Messi has missed 24 of 103 penalties attempted throughout both his club and international career. That’s almost one in four. For a player so obviously head and shoulders above all but one of his peers, this record is astonishing.

Most notably, if this record belonged to anyone else, they’d rightfully be removed from taking penalties.

But Messi is Messi, and so the cosmic ballet goes on.

Now let’s take a quick little detour over to Cristiano Ronaldo, the yin to Messi’s yang and a man who, up until his country’s match against Spain, had missed 44 consecutive direct free-kicks for Portugal.

This, once more, is a record which provokes astonishment. Not only at the fact that a player of Ronaldo’s spectacular quality would go so long without scoring an international free-kick, but also that anyone who has missed close to 50 free-kicks in a row was allowed to continue taking them.

Again, imagine anyone even considering taking any set piece off of Ronaldo. He would have them exiled from Portugal and had Jorge Mendes blacklist them from any football club known to man.

So, like Messi, Ronaldo remains Ronaldo, and the world continues to revolve, presumably around him.

But despite what would have been their inevitable protestations, both Messi and Ronaldo would have had little room for complaint if, prior to this World Cup, their respective coaches had taken each off what has become their assumed duty.

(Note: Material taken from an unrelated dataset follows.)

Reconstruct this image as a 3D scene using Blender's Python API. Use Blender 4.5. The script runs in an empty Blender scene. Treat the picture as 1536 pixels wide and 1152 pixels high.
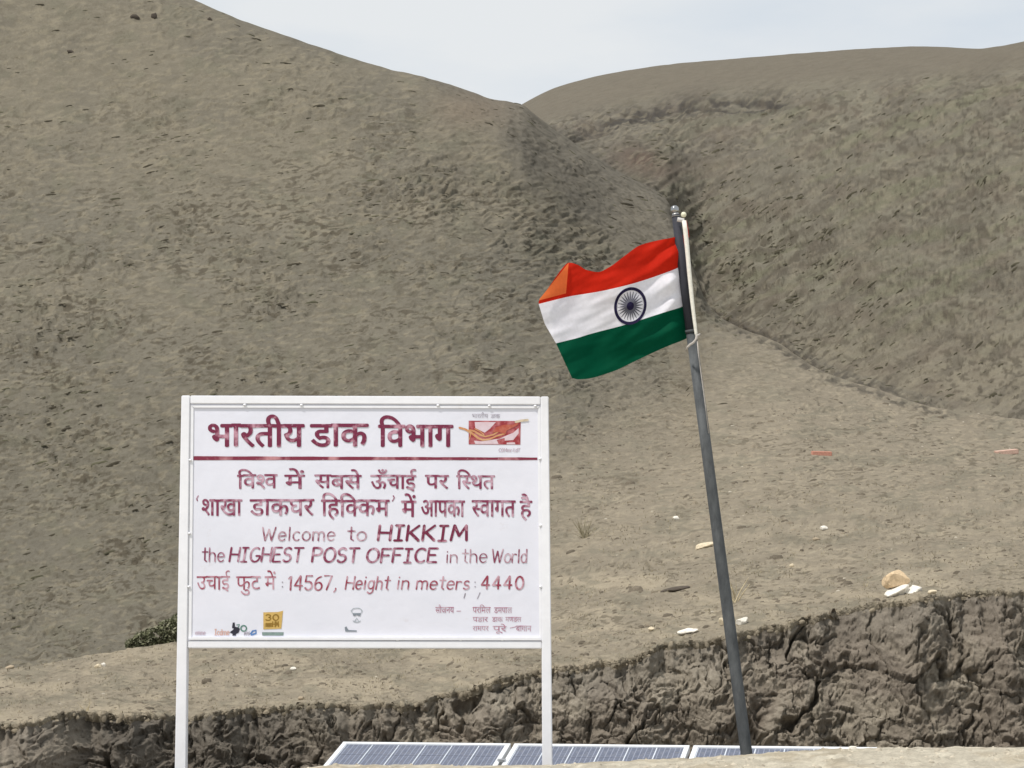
import bpy, bmesh, math, random
import numpy as np
from mathutils import Vector, Matrix

random.seed(7)
rng = np.random.RandomState(11)
SC = bpy.context.scene
COL = SC.collection
R = math.radians

# ------------------------------------------------------------------ camera
F, PITCH = 2866.0, R(5.0)
cam = bpy.data.cameras.new('camera')
cam.sensor_width = 36.0
cam.lens = 36.0 * F / 1536.0
cam.clip_start, cam.clip_end = 0.1, 3000
cam_o = bpy.data.objects.new('camera', cam)
cam_o.rotation_euler = (R(90) + PITCH, 0, 0)
COL.objects.link(cam_o)
SC.camera = cam_o
CP, SP = math.cos(PITCH), math.sin(PITCH)

# ------------------------------------------------------------------ sky and sun
SUN_EL, SUN_AZ = R(61), R(-128)          # azimuth measured from +Y towards +X
w = bpy.data.worlds.new("World")
SC.world = w
w.use_nodes = True
nt = w.node_tree
bg = nt.nodes['Background']
sky = nt.nodes.new('ShaderNodeTexSky')
sky.sky_type = 'NISHITA'
sky.sun_disc = False
sky.sun_elevation = SUN_EL
sky.sun_rotation = SUN_AZ
sky.altitude = 4400
tc = nt.nodes.new('ShaderNodeTexCoord')
mp = nt.nodes.new('ShaderNodeMapping'); mp.inputs['Scale'].default_value = (2.2, 2.2, 7.0)
cn = nt.nodes.new('ShaderNodeTexNoise'); cn.inputs['Scale'].default_value = 2.2; cn.inputs['Detail'].default_value = 5
cr = nt.nodes.new('ShaderNodeMapRange'); cr.inputs['From Min'].default_value = 0.38; cr.inputs['From Max'].default_value = 0.62
cm = nt.nodes.new('ShaderNodeMix'); cm.data_type = 'RGBA'
cm.inputs[6].default_value = (7.0, 7.55, 8.05, 1)
cm.inputs[7].default_value = (8.2, 8.4, 8.45, 1)
mx = nt.nodes.new('ShaderNodeMix'); mx.data_type = 'RGBA'; mx.inputs[0].default_value = 0.9
nt.links.new(tc.outputs['Generated'], mp.inputs[0]); nt.links.new(mp.outputs[0], cn.inputs[0])
nt.links.new(cn.outputs[0], cr.inputs[0]); nt.links.new(cr.outputs[0], cm.inputs[0])
nt.links.new(sky.outputs[0], mx.inputs[6]); nt.links.new(cm.outputs[2], mx.inputs[7])
nt.links.new(mx.outputs[2], bg.inputs[0])
bg.inputs[1].default_value = 0.105

sl = bpy.data.lights.new('sun', 'SUN')
sl.energy = 3.5
sl.angle = R(4)
sl.color = (1.0, 0.955, 0.9)
so = bpy.data.objects.new('sun', sl)
sd = Vector((math.sin(SUN_AZ) * math.cos(SUN_EL), math.cos(SUN_AZ) * math.cos(SUN_EL), math.sin(SUN_EL)))
so.rotation_euler = sd.to_track_quat('Z', 'Y').to_euler()
COL.objects.link(so)

SC.view_settings.view_transform = 'Standard'
SC.view_settings.look = 'None'
SC.view_settings.exposure = 0.0
SC.view_settings.gamma = 1.0
SC.view_settings.use_curve_mapping = False

# ------------------------------------------------------------------ geometry helpers
def P(px, py, Y):
    """world point seen at photo pixel (px, py), at world depth Y"""
    dx = px - 768.0
    v = 576.0 - py
    dy = F * CP - v * SP
    dz = F * SP + v * CP
    s = Y / dy
    return dx * s, Y + 0 * s, dz * s

def PV(px, py, Y):
    return Vector([float(c) for c in P(px, py, Y)])

def project(X, Y, Z):
    f = Y * CP + Z * SP
    u = -Y * SP + Z * CP
    return 768 + F * X / f, 576 - F * u / f

def pchip(t, V, q):
    """t (K,), V (K,N), q (M,) -> (M,N) monotone cubic"""
    t = np.asarray(t, float); V = np.asarray(V, float); q = np.asarray(q, float)
    h = np.diff(t)[:, None]
    d = np.diff(V, axis=0) / h
    m = np.zeros_like(V)
    if len(t) > 2:
        a, b = d[:-1], d[1:]
        w1 = 2 * h[1:] + h[:-1]; w2 = h[1:] + 2 * h[:-1]
        with np.errstate(divide='ignore', invalid='ignore'):
            mm = (w1 + w2) / (w1 / a + w2 / b)
        mm[(a * b) <= 0] = 0
        m[1:-1] = mm
    m[0] = d[0]; m[-1] = d[-1]
    i = np.clip(np.searchsorted(t, q, side='right') - 1, 0, len(t) - 2)
    s = ((q - t[i]) / (t[i + 1] - t[i]))[:, None]
    hh = (t[i + 1] - t[i])[:, None]
    s2, s3 = s * s, s * s * s
    return ((2*s3 - 3*s2 + 1) * V[i] + (s3 - 2*s2 + s) * hh * m[i]
            + (-2*s3 + 3*s2) * V[i+1] + (s3 - s2) * hh * m[i+1])

def tab(pairs, q):
    t = [p[0] for p in pairs]; v = [[p[1]] for p in pairs]
    q = np.clip(q, t[0], t[-1])
    return pchip(t, v, q)[:, 0]

_A = np.linspace(0, 2*np.pi, 64, endpoint=False)
_GX, _GY = np.cos(_A).astype(np.float32), np.sin(_A).astype(np.float32)
def _hash(ix, iy, seed):
    h = (ix.astype(np.uint32) * np.uint32(374761393) + iy.astype(np.uint32) * np.uint32(668265263)
         + np.uint32((seed * 974634777) & 0xffffffff))
    h = (h ^ (h >> np.uint32(13))) * np.uint32(1274126177)
    return h ^ (h >> np.uint32(16))

def gn(x, y, seed=0):
    """2-D gradient noise, about -0.7 .. 0.7"""
    x = np.asarray(x, np.float32); y = np.asarray(y, np.float32)
    x, y = np.broadcast_arrays(x, y)
    fx, fy = np.floor(x), np.floor(y)
    ix, iy = fx.astype(np.int64), fy.astype(np.int64)
    u, v = x - fx, y - fy
    su = u*u*u*(u*(u*6-15)+10); sv = v*v*v*(v*(v*6-15)+10)
    def g(a, b):
        k = _hash((ix + a) & 0xffffffff, (iy + b) & 0xffffffff, seed) & np.uint32(63)
        return _GX[k] * (u - a) + _GY[k] * (v - b)
    n0 = g(0, 0) * (1 - su) + g(1, 0) * su
    n1 = g(0, 1) * (1 - su) + g(1, 1) * su
    return (n0 * (1 - sv) + n1 * sv) * 1.4

def fbm(x, y, seed=0, o=4, gain=0.5):
    r = 0; a = 1; s = 1
    for k in range(o):
        r = r + a * gn(x * s, y * s, seed + 17 * k)
        a *= gain; s *= 2.03
    return r

def sstep(a, b, x):
    t = np.clip((x - a) / (b - a), 0, 1)
    return t * t * (3 - 2 * t)

def worley(x, y, seed=0):
    """F1, F2, cell id"""
    fx, fy = np.floor(x), np.floor(y)
    ix, iy = fx.astype(np.int64), fy.astype(np.int64)
    f1 = np.full(x.shape, 9.0, np.float32); f2 = f1.copy(); cid = np.zeros(x.shape, np.float32)
    for a in (-1, 0, 1):
        for b in (-1, 0, 1):
            h = _hash((ix + a) & 0xffffffff, (iy + b) & 0xffffffff, seed)
            jx = (h & np.uint32(1023)).astype(np.float32) / 1023; jy = ((h >> np.uint32(10)) & np.uint32(1023)).astype(np.float32) / 1023
            d = np.hypot(fx + a + jx - x, fy + b + jy - y).astype(np.float32)
            c = ((h >> np.uint32(20)) & np.uint32(1023)).astype(np.float32) / 1023
            near = d < f1
            f2 = np.where(near, f1, np.minimum(f2, d))
            cid = np.where(near, c, cid)
            f1 = np.where(near, d, f1)
    return f1, f2, cid

def raw_mesh(name, verts, quads, col=None, smooth=True):
    me = bpy.data.meshes.new(name)
    verts = np.asarray(verts, np.float32).reshape(-1, 3)
    quads = np.asarray(quads, np.int32)
    k = quads.shape[1]; n = quads.shape[0]
    me.vertices.add(len(verts)); me.vertices.foreach_set('co', verts.ravel())
    me.loops.add(n * k); me.loops.foreach_set('vertex_index', quads.ravel())
    me.polygons.add(n)
    me.polygons.foreach_set('loop_start', np.arange(0, n * k, k, dtype=np.int32))
    me.polygons.foreach_set('loop_total', np.full(n, k, np.int32))
    me.polygons.foreach_set('use_smooth', np.full(n, smooth))
    if col is not None:
        a = me.color_attributes.new('Col', 'FLOAT_COLOR', 'POINT')
        c = np.ones((len(verts), 4), np.float32); c[:, :3] = np.asarray(col).reshape(-1, 3)
        a.data.foreach_set('color', c.ravel())
    me.update(calc_edges=True)
    return me

def grid_mesh(name, pts, col=None, flip=False):
    r, c = pts.shape[:2]
    i = np.arange(r * c).reshape(r, c)
    q = np.stack([i[:-1, :-1], i[:-1, 1:], i[1:, 1:], i[1:, :-1]], -1).reshape(-1, 4)
    if flip: q = q[:, ::-1]
    return raw_mesh(name, pts, q, col)

def normals(pts):
    du = np.gradient(pts, axis=1); dv = np.gradient(pts, axis=0)
    n = np.cross(du, dv)
    n /= np.linalg.norm(n, axis=2, keepdims=True) + 1e-9
    s = np.sign(n[..., 2:3]); s[s == 0] = 1
    return n * s

def link(name, me, mat=None, parent=None, **tags):
    o = bpy.data.objects.new(name, me)
    COL.objects.link(o)
    if mat is not None and me is not None and len(me.materials) == 0:
        me.materials.append(mat)
    if parent is not None: o.parent = parent
    for k, v in tags.items():
        if v is not None: o[k] = v
    return o

def from_bm(name, bm, mat, parent=None, smooth=False, **tags):
    me = bpy.data.meshes.new(name)
    bmesh.ops.recalc_face_normals(bm, faces=bm.faces)
    for f in bm.faces: f.smooth = smooth
    bm.to_mesh(me); bm.free()
    return link(name, me, mat, parent, **tags)

def empty(name, loc=(0, 0, 0), **tags):
    o = bpy.data.objects.new(name, None)
    o.empty_display_size = 0.1
    o.location = loc
    COL.objects.link(o)
    for k, v in tags.items():
        if v is not None: o[k] = v
    return o

# ------------------------------------------------------------------ materials
def nodemat(name):
    m = bpy.data.materials.new(name)
    m.use_nodes = True
    return m, m.node_tree, m.node_tree.nodes['Principled BSDF']

def noise_node(nt, scale, detail=4, rough=0.6, coord='Object', stretch=None):
    t = nt.nodes.new('ShaderNodeTexCoord')
    n = nt.nodes.new('ShaderNodeTexNoise')
    n.inputs['Scale'].default_value = scale
    n.inputs['Detail'].default_value = detail
    n.inputs['Roughness'].default_value = rough
    if stretch:
        mp = nt.nodes.new('ShaderNodeMapping'); mp.inputs['Scale'].default_value = stretch
        nt.links.new(t.outputs[coord], mp.inputs[0]); nt.links.new(mp.outputs[0], n.inputs[0])
    else:
        nt.links.new(t.outputs[coord], n.inputs[0])
    return n

def mixc(nt, fac, a, b, blend='MIX'):
    m = nt.nodes.new('ShaderNodeMix'); m.data_type = 'RGBA'; m.blend_type = blend
    for sock, v in ((m.inputs[0], fac), (m.inputs[6], a), (m.inputs[7], b)):
        if hasattr(v, 'links'): nt.links.new(v, sock)
        elif isinstance(v, (int, float)): sock.default_value = v
        else: sock.default_value = (*v, 1)
    return m.outputs[2]

def ramp(nt, src, a, b):
    r = nt.nodes.new('ShaderNodeMapRange')
    r.inputs['From Min'].default_value = a; r.inputs['From Max'].default_value = b
    nt.links.new(src, r.inputs[0])
    return r.outputs[0]

def simple(name, col, rough=0.6, metal=0.0, var=0.12, scale=30, bump=0.0, dirt=None, spec=0.4):
    m, nt, bs = nodemat(name)
    n = noise_node(nt, scale, 5)
    dark = tuple(c * (1 - var) for c in col); light = tuple(min(1, c * (1 + var)) for c in col)
    c = mixc(nt, ramp(nt, n.outputs[0], 0.3, 0.7), dark, light)
    if dirt:
        n2 = noise_node(nt, dirt[1], 6, 0.7)
        c = mixc(nt, ramp(nt, n2.outputs[0], dirt[2], dirt[2] + 0.2), c, dirt[0])
    nt.links.new(c, bs.inputs['Base Color'])
    bs.inputs['Roughness'].default_value = rough
    bs.inputs['Metallic'].default_value = metal
    bs.inputs['Specular IOR Level'].default_value = spec
    if bump:
        b = nt.nodes.new('ShaderNodeBump'); b.inputs['Strength'].default_value = bump; b.inputs['Distance'].default_value = 0.01
        nt.links.new(n.outputs[0], b.inputs['Height']); nt.links.new(b.outputs[0], bs.inputs['Normal'])
    return m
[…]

Herein lies the problem with having living legends in your football team, as bizarre as that sounds. As managers, teammates and fans, there is little choice but to indulge each and every whim of such players, for fear of angering them.

For Messi particularly, a man who has courageously but begrudgingly shouldered the burden of Argentine hopes for more than a decade, what manager would dare tell him to give penalty kicks to someone else?

He has already retired from international duty once, you couldn’t risk it again, but it is arguably what should be done. Had someone in the Argentina set up possessed the courage to simply say ‘no’, Argentina may well have won their opener against Iceland.

Had someone in the Argentina set up possessed the courage to say ‘no’, Messi may well feel freer, more open to actually express himself in the same way he does so regularly for Barcelona.

This is where things get tricky though, because while the case of Messi is an example of why players – even the best among us – should not have carte blanche when it comes to on-pitch action, his Portuguese rival is an example of why they should.

If Ronaldo had – somehow, terrifyingly – been replaced a number of years ago for Portugal’s free-kick duties, we may have seen Portugal score more free-kicks, making their fans happier as a result.

However, and really this is the crux of not only this issue but of legends like Messi and Ronaldo in general, we would have been deprived Cristiano Ronaldo doing what it felt he was destined to do.

Stepping up 45 missed free-kicks later, three minutes remaining, without a doubt in his mind that this time he would score, and doing it, against the odds.

For all the high points and low points that comes with indulging the living legends of the game, it’s worth it for moments like that. Moments which showcase every quality that legends have, moments which justify why they are indulged in the first place.